* PROMPT: Lift every line from the entries that includes the word "this".

Records excerpted from a collection:
- - - - -

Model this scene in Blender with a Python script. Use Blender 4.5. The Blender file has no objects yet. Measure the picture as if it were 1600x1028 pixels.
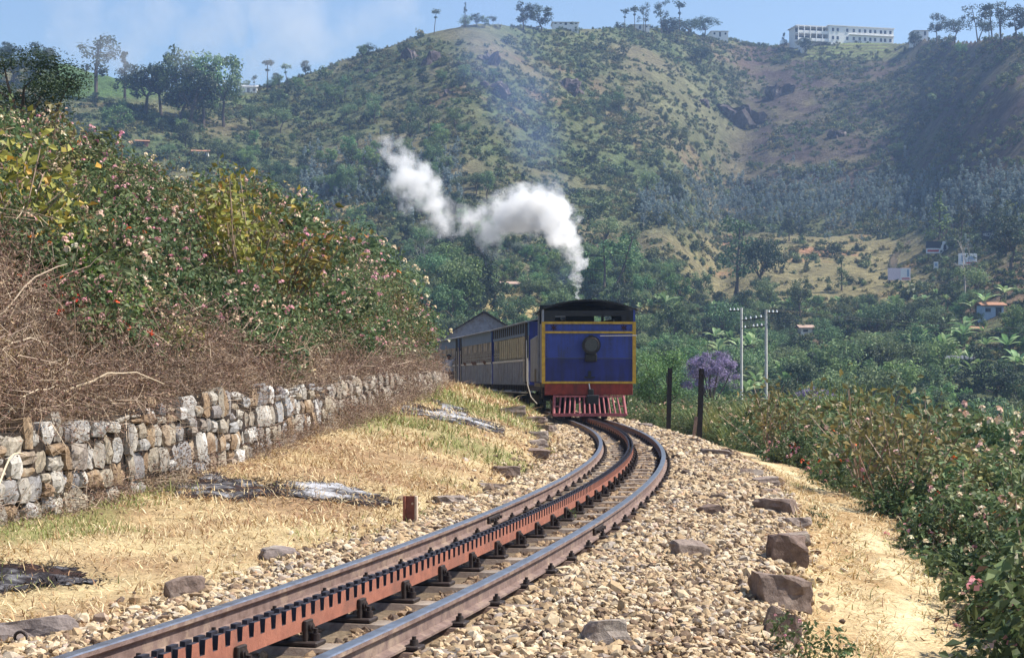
import bpy, bmesh, math, random
import numpy as np
from mathutils import Vector, Matrix, Euler

# ------------------------------------------------------------------ camera, sky, sun, exposure
scn = bpy.context.scene
FPX, HZY, EYE = 2400.0, 593.0, 1.174          # focal length (px of a 1600 px wide frame), horizon row, eye height over the rails
cam_d = bpy.data.cameras.new('camera'); cam = bpy.data.objects.new('camera', cam_d)
scn.collection.objects.link(cam); scn.camera = cam
cam.location = (0, 0, EYE); cam.rotation_euler = (math.pi / 2, 0, 0)
cam_d.sensor_width = 36.0; cam_d.lens = 36.0 * FPX / 1600.0
cam_d.shift_y = (HZY - 514.0) / 1600.0
cam_d.clip_start = 0.1; cam_d.clip_end = 9000.0
scn.render.resolution_x, scn.render.resolution_y = 1024, 657

SUN_EL, SUN_AZ = math.radians(52), math.radians(88)     # azimuth clockwise from the viewing direction
world = bpy.data.worlds.new('World'); scn.world = world; world.use_nodes = True
wn, wl = world.node_tree.nodes, world.node_tree.links
bg = wn['Background']; sky = wn.new('ShaderNodeTexSky'); sky.sky_type = 'NISHITA'; sky.sun_disc = False
sky.sun_elevation = SUN_EL; sky.sun_rotation = SUN_AZ
sky.altitude = 1500; sky.air_density = 1.3; sky.dust_density = 3.5; sky.ozone_density = 2.5
wl.new(sky.outputs[0], bg.inputs[0]); bg.inputs[1].default_value = 0.105
sun_d = bpy.data.lights.new('sun', 'SUN'); sun = bpy.data.objects.new('sun', sun_d); scn.collection.objects.link(sun)
to_sun = Vector((math.cos(SUN_EL) * math.sin(SUN_AZ), math.cos(SUN_EL) * math.cos(SUN_AZ), math.sin(SUN_EL)))
sun.rotation_euler = (-to_sun).to_track_quat('-Z', 'Y').to_euler(); sun.location = (20, 10, 60)
sun_d.energy = 5.0; sun_d.angle = math.radians(0.5); sun_d.color = (1.0, 0.94, 0.85)
scn.view_settings.view_transform = 'Standard'; scn.view_settings.look = 'None'
scn.view_settings.exposure = 0.72; scn.view_settings.gamma = 1.0; scn.view_settings.use_curve_mapping = False
scn.cycles.use_denoising = True; scn.cycles.use_adaptive_sampling = True; scn.cycles.adaptive_threshold = 0.02
scn.cycles.max_bounces = 4; scn.cycles.diffuse_bounces = 2; scn.cycles.transparent_max_bounces = 8
scn.cycles.volume_bounces = 3; scn.cycles.volume_max_steps = 128; scn.cycles.volume_step_rate = 1.5
COL = scn.collection
RNG = np.random.default_rng(7); random.seed(7)

# ------------------------------------------------------------------ helpers
def tag(o, label=None, cat=None, group=None, kind=None):
    if label: o['label'] = label
    if cat: o['category'] = cat
    if group: o['group'] = group
    if kind: o['kind'] = kind
    return o

def empty(name, loc=(0, 0, 0), rz=0.0):
    o = bpy.data.objects.new(name, None); COL.objects.link(o)
    o.location = loc; o.rotation_euler = (0, 0, rz); o.empty_display_size = 0.2
    return o

def obj(name, me, parent=None, mats=None):
    o = bpy.data.objects.new(name, me); COL.objects.link(o)
    if mats is not None and not me.materials:
        for m in (mats if isinstance(mats, (list, tuple)) else [mats]): me.materials.append(m)
    if parent is not None: o.parent = parent
    return o

def copy_tree(o, parent=None):
    c = o.copy(); COL.objects.link(c); c.parent = parent
    for ch in list(o.children): copy_tree(ch, c)
    return c

def mesh_np(name, V, F, mats=(), mi=None, smooth=False, attrs=None):
    """V (n,3); F list of index arrays (tri or quad arrays)."""
    me = bpy.data.meshes.new(name)
    V = np.asarray(V, np.float32).reshape(-1, 3)
    Fs = [np.asarray(f, np.int32) for f in (F if isinstance(F, (list, tuple)) else [F]) if len(f)]
    tot = np.concatenate([np.full(len(f), f.shape[1], np.int32) for f in Fs])
    idx = np.concatenate([f.ravel() for f in Fs])
    me.vertices.add(len(V)); me.vertices.foreach_set('co', V.ravel())
    me.loops.add(len(idx)); me.loops.foreach_set('vertex_index', idx)
    me.polygons.add(len(tot))
    st = np.zeros(len(tot), np.int32); st[1:] = np.cumsum(tot)[:-1]
    me.polygons.foreach_set('loop_start', st)
    if mi is not None: me.polygons.foreach_set('material_index', np.asarray(mi, np.int32))
    me.polygons.foreach_set('use_smooth', np.full(len(tot), smooth, bool))
    for m in mats: me.materials.append(m)
    for k, a in (attrs or {}).items():
        a = np.asarray(a, np.float32)
        if a.ndim == 1:
            me.attributes.new(k, 'FLOAT', 'POINT').data.foreach_set('value', a)
        else:
            c4 = np.ones((len(a), 4), np.float32); c4[:, :3] = a
            me.attributes.new(k, 'FLOAT_COLOR', 'POINT').data.foreach_set('color', c4.ravel())
    me.update(calc_edges=True); me.validate()
    return me

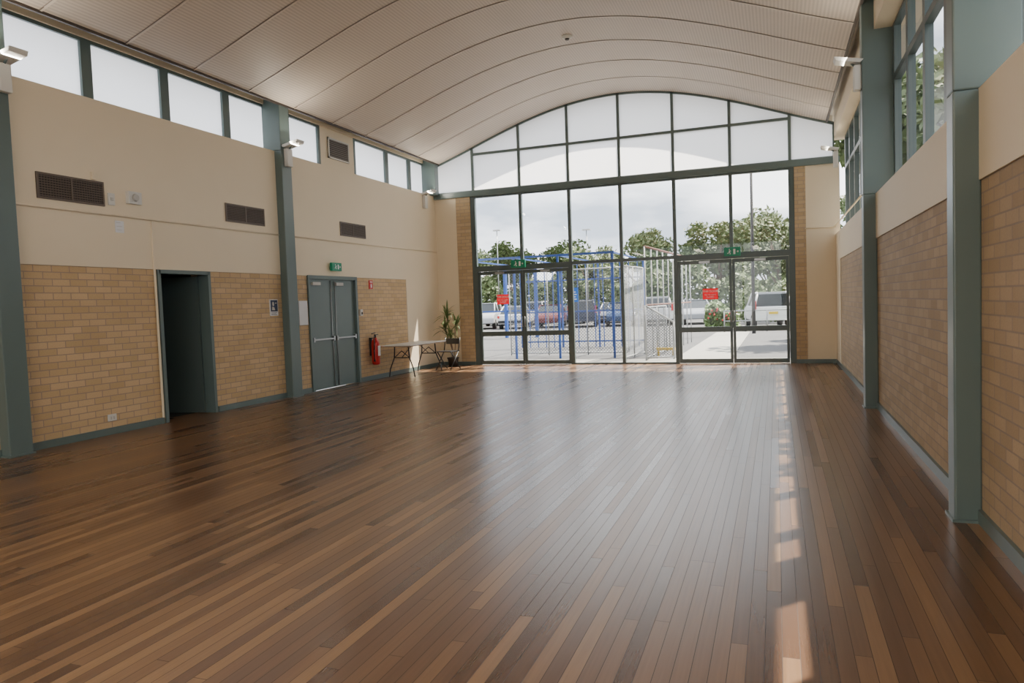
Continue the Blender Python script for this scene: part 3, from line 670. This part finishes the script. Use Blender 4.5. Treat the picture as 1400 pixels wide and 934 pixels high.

- - - - -

* ANSWER TO THE EXERCISE:
Model this scene in Blender with a Python script. Use Blender 4.5. The Blender file has no objects yet. Measure the picture as if it were 1600x1028 pixels.
Continue the Blender Python script for this scene: part 3, from line 670. This part finishes the script. Use Blender 4.5. Treat the picture as 1400 pixels wide and 934 pixels high.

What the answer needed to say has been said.